History
Panel
Joseph Ciaudo
École Pratique des Hautes Études, France
Joseph Ciaudo
École Pratique des Hautes Études, France
Joseph Ciaudo
École Pratique des Hautes Études, France
Eddy Dufourmont
Université Bordeaux, France
Kevin Pham
University of California, Riverside, United States
Marion Eggert
Ruhr-Universität Bochum, Germany
Confucianism has often been envisioned as a sacred or at least authoritative tradition in China and, later, in the entire sinicized world (Japan, Korea, and Vietnam). The internationalization of Confucianism remained, however, attached to a transmission in classical Chinese. Yet, such a situation could not be maintained when Confucius arrived in Europe. The most eminent teacher of China had to be translated, first into Latin, then into different European vernacular languages. This latter part of the history of Confucianism’s globalization has, however, more often been attributed to the Jesuits, and to latter sinologists and scholars, than to Chinese or Asian literati - even though earlier translations produced by missionaries were often very much shaped by local Chinese interlocutors and exegetes.
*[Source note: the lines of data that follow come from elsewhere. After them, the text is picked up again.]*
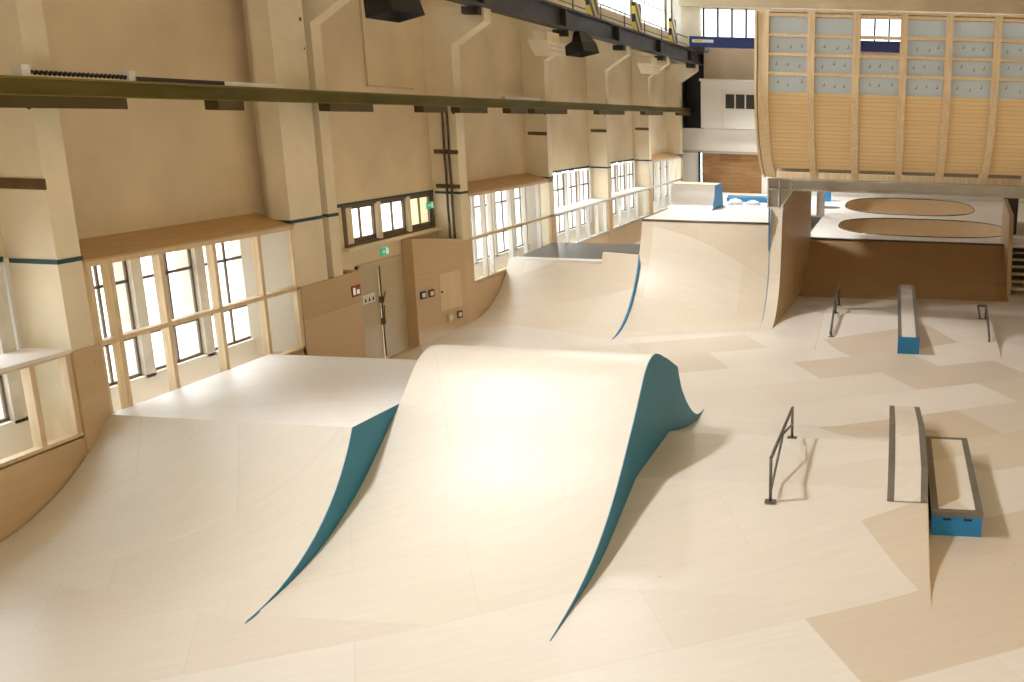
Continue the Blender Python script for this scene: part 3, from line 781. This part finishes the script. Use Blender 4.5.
m,ins=holed(-2.9,4.6,32.12,40.1,1.15,36.6,3.2,3.0,1.46,.08); m.build('deck_sheet','white_ply',dkk); bowl(1.15,36.6,3.2,3.0,1.46,1.3,'nearer of the two plywood bowls in the pale deck',ins)
m,ins=holed(-9.5,6.5,40.1,49.9,.75,45.4,3.0,4.3,1.46,.08); m.build('deck_sheet','white_ply',dkk); bowl(.75,45.4,3.0,4.3,1.46,1.3,'farther of the two plywood bowls in the pale deck',ins)

# stair at the right
st = thing('stair','plywood stair at the right edge, leading up to the bowl deck','stair',(4.4,31,0))
for k in range(8):
    MB().box(3.92,5.3,30.9+.28*k,31.25+.28*k,.2*(k+1)-.04,.2*(k+1)).build('tread','pinelight',st)
MB().prism([(30.75,0),(30.75,.5),(31.2,2.55),(33.3,2.9),(33.3,0)],'x',3.76,3.9).build('side_wall','plywall',st)
MB().box(3.92,5.3,33.2,33.3,0,1.46).build('back_panel','dark',st)
tag(MB().box(4.0,4.5,35.0,35.4,1.5,3.6).build('dark_post','dark',None,(4.2,35.2,1.5)),'dark steel post above the stair at the right edge','post')

# ------------------------------------------------------------------ steel beam and the raised curved frame
bm_ = thing('steel_beam','grey steel I-beam carrying the raised wooden frame','beam',(1,25.6,3.55))
MB().box(-3.36,6,25.56,25.60,3.57,3.82).build('web','galv',bm_)
MB().box(-3.36,6,25.46,25.72,3.80,3.84).build('upper_flange','galv',bm_)
MB().box(-3.36,6,25.46,25.72,3.54,3.58).build('lower_flange','galv',bm_)
for x in (-3.36,-3.07,-2.76): MB().box(x,x+.03,25.46,25.58,3.56,3.82).build('stiffener','grey',bm_)
MB().prism([(-3.36,3.56),(-2.7,3.56),(-3.0,3.08),(-3.36,3.08)],'y',25.60,25.64).build('bracket','galv',bm_)
MB().box(-3.36,-3.33,25.44,25.64,3.08,3.56).box(-3.07,-3.04,25.46,25.64,3.14,3.56).box(-3.36,-3.04,25.46,25.64,3.06,3.1).prism([(-2.7,3.56),(-2.66,3.56),(-3.0,3.06),(-3.04,3.06)],'y',25.46,25.64).build('bracket_flange','grey',bm_)
tag(MB().box(-3.3,6,27.0,27.3,3.75,4.15).build('steel_beam','galv',None,(1,27.1,3.75)),'second brown-grey steel beam behind the first, under the wooden frame','beam')
tag(MB().box(-3.16,-3.13,39.4,39.64,1.46,4.2).box(-2.87,-2.84,39.4,39.64,1.46,4.2).box(-3.16,-2.84,39.5,39.53,1.46,4.2).build('steel_post','galv',None,(-3.0,39.5,1.46)),'grey steel post standing on the pale deck beside the bowls','post')

fr = thing('curved_frame','large raised wooden frame with curved ribs, slats below and milky panels above','frame',(0,24,3.84))
def ribcurve(r_off,zt=7.86,ang=75.5,n=16):
    cy,cz,Rr=26.1,6.3,2.5-r_off
    p=[(cy-Rr,zt),(cy-Rr,cz)]
    for k in range(1,n+1):
        a=R(ang*k/n); p.append((cy-Rr*math.cos(a),cz-Rr*math.sin(a)))
    return p
def rib_poly(r0,r1,ang=75.5):
    return ribcurve(r0,ang=ang)+ribcurve(r1,ang=ang)[::-1]
def ribm(x0,x1,r0=0,r1=.28):
    a=ribcurve(r0); b=ribcurve(r1); n=len(a); m=MB()
    for x in (x0,x1):
        m.add([(x,p[0],p[1]) for p in a]+[(x,p[0],p[1]) for p in b],[(k,k+1,n+k+1,n+k) for k in range(n-1)])
    for c in (a,b):
        m.add([(x0,p[0],p[1]) for p in c]+[(x1,p[0],p[1]) for p in c],[(k,k+1,n+k+1,n+k) for k in range(n-1)])
    for e in (0,n-1):
        m.add([(x0,*a[e]),(x1,*a[e]),(x1,*b[e]),(x0,*b[e])],[(0,1,2,3)])
    return m
ribs=[-3.38,-2.2,-1.12,.0,1.07,2.2,3.3,4.4,5.5]
ribm(-3.46,-3.40,-.02,.5).build('side_board','pine',fr)
for i,x in enumerate(ribs):
    w=.18 if i else .26
    ribm(x,x+w).build('rib','pine',fr)
zs=[7.80,7.34,6.90,6.46,6.0]
for i in range(len(ribs)-1):
    a=ribs[i]+(.26 if i==0 else .18); b=ribs[i+1]
    for k,z in enumerate(zs[:4]):
        MB().box(a,b,23.62,23.82,z-.035,z+.035).build('noggin','pine',fr)
    for k in range(4):
        if i==2 and k<2: continue
        o=MB().box(a,b,23.84,23.85,zs[k+1]+.0,zs[k]).build('milky_panel','poly',fr)
    # knots / fixing marks on the panels
    for k in range(1,4):
        if i==2 and k<2: continue
        for j in range(3):
            xx=lerp(a,b,.2+.3*j+random.uniform(-.06,.06)); zz=lerp(zs[k+1],zs[k],.45+random.uniform(-.12,.12))
            MB().prism([(xx,zz),(xx+.05,zz),(xx+.05,zz+.08),(xx+.03,zz+.08),(xx+.03,zz+.025),(xx,zz+.025)],'y',23.832,23.84).build('fixing_mark','mark',fr)
sl=[p for p in ribcurve(.14,6.0,66)]
sl[0]=(sl[0][0],6.02); 
sl2=[(p[0],p[1]) for p in sl if p[1]<=6.03]
qp=[]
base=ribcurve(.14,6.02,66)
base=[(26.1-2.36,6.02)]+[p for p in base if p[1]<6.0]
m=MB(); n=len(base)
m.add([(-3.3,*p) for p in base]+[(5.6,*p) for p in base],[(k,k+1,n+k+1,n+k) for k in range(n-1)],True)
m.add([(-3.3,p[0]+.04,p[1]) for p in base]+[(5.6,p[0]+.04,p[1]) for p in base],[(k,n+k,n+k+1,k+1) for k in range(n-1)],True)
m.build('slat_sheathing','slat',fr)
MB().box(-3.46,5.7,23.6,23.9,7.86,7.90).build('top_plate','pine',fr)
MB().box(-3.3,5.6,25.9,26.1,3.84,4.0).build('sole_plate','pine',fr)
MB().box(-3.3,6.5,26.1,33.5,4.16,4.22).build('pipe_floor','plywall',fr)

# ------------------------------------------------------------------ far end
fw=MB()
fw.box(-12.3,14,50,50.3,-.1,.85); fw.box(-12.3,-10.2,50,50.3,.85,3.5); fw.box(-6.9,14,50,50.3,.85,3.5)
fw.box(-12.3,14,50.0,50.3,3.5,4.68)
fw.box(-9.95,14,50.2,50.4,4.68,8.7); fw.box(-12.3,-10.9,50,50.3,4.68,12.5)
fw.box(-10.9,14,50,50.4,10.7,12.5)
struct(fw.build('wall_far','whitewall'))
struct(MB().box(-11.1,-6.7,49.95,50.02,3.44,3.56).build('trim_2','galv'))
struct(MB().box(-10.2,-10.08,49.9,50.02,.8,3.5).build('trim_3','tealline'))
tag(MB().box(-10.1,-6.8,50.31,50.4,-.1,3.5).build('plywood_stack','osb',None,(-8.5,50.6,.5)),'brown plywood sheets filling the far opening under the white parapet','panel')
struct(MB().box(-10.92,-9.93,50.3,50.36,4.6,9).box(-10.95,-10.9,49.6,50.3,4.68,7.6).build('wall_void','black'))  # black sheet closes the opening, its unlit depth given as colour
# far white cabin on the gallery
hs=thing('gallery_cabin','white cabin with a dark three-pane window on the far gallery','cabin',(-8,49.5,4.68))
MB().box(-9.93,4,49.3,50.1,4.72,7.02).build('wall','whitepaint',hs)
MB().box(-10.0,4.05,49.2,50.15,7.02,7.14).build('roof_edge','whitewall',hs)
for x in (-8.9,): MB().box(x,x+.12,49.27,49.3,4.75,6.9).build('batten','whitewall',hs)
wn=MB().box(-8.72,-5.6,49.26,49.3,5.62,6.52).build('window_frame','whitewall',hs)
for k in range(3): MB().box(-8.66+k*.52,-8.22+k*.52,49.24,49.262,5.72,6.42).build('pane','dark',wn)
# upper plaster wall under the windows and the gable glazing
struct(MB().box(-9.9,14,50.0,50.2,7.1,8.7).build('wall_far_upper','paint'))
wg=struct(MB().box(-10.9,14,50.1,50.2,10.55,10.7).box(-10.9,14,50.1,50.2,9.0,9.12).build('window_40','column'))
gb=MB()
for k in range(34): gb.box(-10.7+k*.72,-10.6+k*.72,50.08,50.14,9.1,10.6)
gb.build('glazing_bar', 'dark', wg)
MB().box(-10.9,14,50.14,50.145,9.1,10.6).build('pane','frosted',wg)
struct(MB().box(-10.9,14,48.8,49.2,10.55,11.4).build('trim_4','paint'))
tag(MB().box(-10.9,-10.0,49.3,49.8,8.7,12.4).build('crane_post','column',None,(-10.4,49.5,8.7)),'cream post beside the far gable window','post')
ob=thing('bridge_crane','blue bridge crane beam across the far end of the hall','crane',(-3,49,8.65))
MB().box(-10.35,8.9,48.6,49.0,8.62,9.12).build('girder','craneblue',ob)
MB().box(-10.2,-9.15,48.57,48.6,8.83,8.97).build('name_plate','whitepaint',ob)
MB().box(-10.1,-9.7,48.56,48.58,8.86,8.94).build('logo_bar','yellow',ob)
MB().box(-10.6,-9.6,48.6,49.6,8.42,8.62).build('end_carriage','dark',ob)

# small ramps and bags on the white deck
bb=thing('quarter_box','small white quarter ramp with a blue side on the far deck','ramp',(-6.8,29.6,2.58))
sp=[(28.9+y,2.58+z) for y,z in arc(.75,.72,8)]
n=len(sp)
MB().add([(-6.88,*p) for p in sp]+[(-5.55,*p) for p in sp],[(k,k+1,n+k+1,n+k) for k in range(n-1)],True).build('riding_surface','white_ply',bb)
MB().prism([(28.9,2.58)]+sp[1:]+[(30.5,3.32),(30.75,3.15),(30.8,2.9),(30.95,2.58)],'x',-5.55,-5.51).build('side_panel','blue',bb)
MB().box(-6.88,-5.53,29.65,30.5,3.28,3.32).build('deck','pinelight',bb)
bx=thing('blue_ramp','low blue-sided ramp behind the white deck, below the brown plywood','ramp',(-5,31.8,2.58))
MB().prism([(-5.65,2.58),(-5.65,2.72),(-4.6,2.74),(-4.15,2.74),(-4.15,3.25),(-3.65,3.25),(-3.65,2.58)],'y',32.3,32.6).build('side_panel','blue',bx)
MB().box(-5.65,-3.65,32.6,32.9,2.58,2.78).build('deck','pinelight',bx)
def bag(x,y,z,r,label):
    m=MB(); n=12; rings=7; vs=[]; fs=[]
    for i in range(rings+1):
        t=math.pi/2*i/rings
        for k in range(n):
            a=2*math.pi*k/n; rr=r*(1+random.uniform(-.14,.14))
            vs.append((x+rr*1.5*math.cos(a)*math.cos(t),y+rr*math.sin(a)*math.cos(t),z+rr*.9*math.sin(t)))
    for i in range(rings):
        for k in range(n): j=(k+1)%n; fs.append((i*n+k,i*n+j,(i+1)*n+j,(i+1)*n+k))
    m.add(vs,fs,True); tag(m.build('plastic_bag','bag',None,(x,y,z)),label,'bag','white bags on the far deck')
bag(-5.2,31.3,2.58,.2,'white plastic bag beside the blue side of the small quarter ramp')
bag(-4.6,31.3,2.58,.17,'white plastic bag nearer the wooden frame on the far deck')
tag(MB().tube((-2.9,43.4,1.465),(-2.9,43.4,1.48),.5,24).build('round_mat','greydeck',None,(-2.9,43.4,1.46)),'small dark round cover on the pale deck beside the steel post','mat')
tag(MB().prism([(-3.4,1.46),(-3.05,1.46),(-3.1,2.5),(-3.4,2.5)],'y',46.5,47.0).build('blue_box','blue',None,(-2.8,46.7,1.46)),'blue box on the far deck behind the steel post','box')

struct(MB().box(-60,-12.4,-20,70,-.4,-.2).build('ground_outside','ground'))

# ------------------------------------------------------------------ world: bright overcast sky, dimmer towards the rest of the hall
w=bpy.data.worlds.new('sky'); scene.world=w; w.use_nodes=True
N=w.node_tree.nodes; L=w.node_tree.links; bg=N['Background']
tc=N.new('ShaderNodeTexCoord'); sx=N.new('ShaderNodeSeparateXYZ'); L.new(tc.outputs['Generated'],sx.inputs[0])
rp=N.new('ShaderNodeValToRGB'); mr=N.new('ShaderNodeMapRange')
# west and north sky is the bright one
ad=N.new('ShaderNodeMath'); ad.operation='MULTIPLY_ADD'; ad.inputs[1].default_value=-1.; 
L.new(sx.outputs['X'],ad.inputs[0]); L.new(sx.outputs['Y'],ad.inputs[2])
mr.inputs[1].default_value=-.35; mr.inputs[2].default_value=.35; L.new(ad.outputs[0],mr.inputs[0]); L.new(mr.outputs[0],rp.inputs['Fac'])
rp.color_ramp.elements[0].color=(.44,.385,.31,1); rp.color_ramp.elements[1].color=(9.,9.7,10.5,1)
L.new(rp.outputs['Color'],bg.inputs['Color']); bg.inputs['Strength'].default_value=1.

sl_=bpy.data.lights.new('sun','SUN'); sl_.energy=5.; sl_.angle=R(.53); sl_.color=(1,.96,.88)
so=bpy.data.objects.new('sun',sl_); COL.objects.link(so); so.location=(-30,20,40)
so.rotation_euler=Vector((.42,.08,-.9)).to_track_quat('-Z','Y').to_euler()
# ------------------------------------------------------------------ camera
cam=bpy.data.cameras.new('camera'); co=bpy.data.objects.new('camera',cam); COL.objects.link(co)
from mathutils import Matrix
F=955.; PX=845.
Yc=Vector((52,223,-F)).normalized(); Zc=-Vector((-122,-4059,-F)); Zc=(Zc-Yc*Zc.dot(Yc)).normalized(); Xc=Yc.cross(Zc)
rot=Matrix((Xc,Yc,Zc))      # rows: world axes in camera coordinates = camera axes in columns
co.matrix_world=Matrix.Translation((0,0,5.5)) @ rot.to_4x4()
cam.sensor_width=36.; cam.lens=F/1024*36.; cam.shift_x=-(PX-512)/1024.; cam.clip_end=300; cam.clip_start=.05
scene.camera=co
scene.view_settings.view_transform='Standard'; scene.view_settings.look='None'; scene.view_settings.gamma=1.
scene.view_settings.use_curve_mapping=False; scene.view_settings.exposure=-.2
scene.cycles.use_denoising=True
scene.cycles.max_bounces=8; scene.cycles.diffuse_bounces=5; scene.cycles.transparent_max_bounces=12
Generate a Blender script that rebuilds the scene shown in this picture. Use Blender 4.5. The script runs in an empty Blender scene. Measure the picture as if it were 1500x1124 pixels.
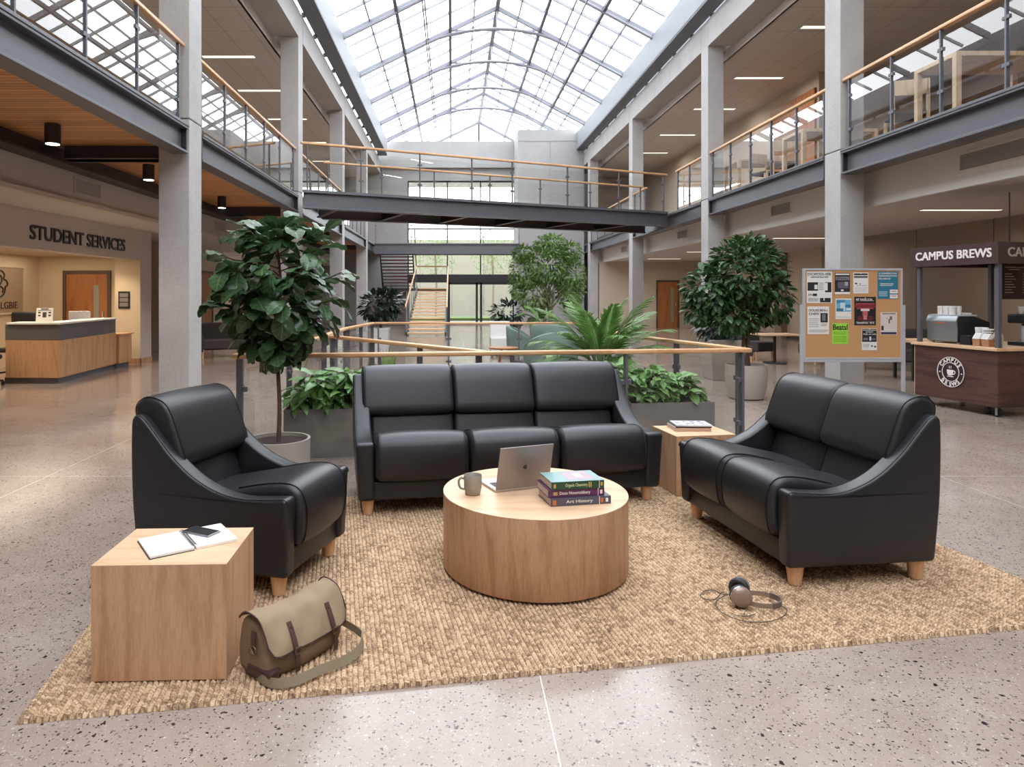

There exists, however, what could be labeled a ‘Western languages-speaking Confucian corpus,’ composed of translations, annotations, and commentaries written by native Asian literati cum intellectuals, who operated within local political and scholarly institutions. Confucianism was indeed presented for the first time by officials from the Chinese delegation in Washington, D.C. during the 1893 Parliament of World Religions held in Chicago. Following this event, many scholars and civil servants coming from China, Japan, Vietnam and, to a lesser extent Korea, would present Confucianism to a Western audience. The multiple presentations of Confucianism that were given by these men were far from uniform. While early apologetic writings were often proposed by men who held political functions, later texts would be published in an academic context: scholarly studies, academic papers, etc. Discourses on Confucianism entered university departments. Hence, the topic did not remain the prerogative of Western orientalists and ‘world religions’ specialists. Last, but not least, enemies of Confucianism would also export the local East Asian debates over the value of Confucianism and the question of its being compatible with modernity in Western languages.
Considering this vast and largely unexplored corpus, this panel seeks to question how an apologetic discourse in favor of Confucianism in the West was developed by Asian people. Keeping in mind that Confucianism is a shared tradition by China, Japan, Korea and Vietnam, it hopes, furthermore, to question what may have been the similarities and differences between the discourses elaborated by literati cum intellectuals from those four countries before World War II. This panel configuration will enable us to highlight both the constitutive role of national contexts, and the changing importance of Western Confucian apologetics through history and geography.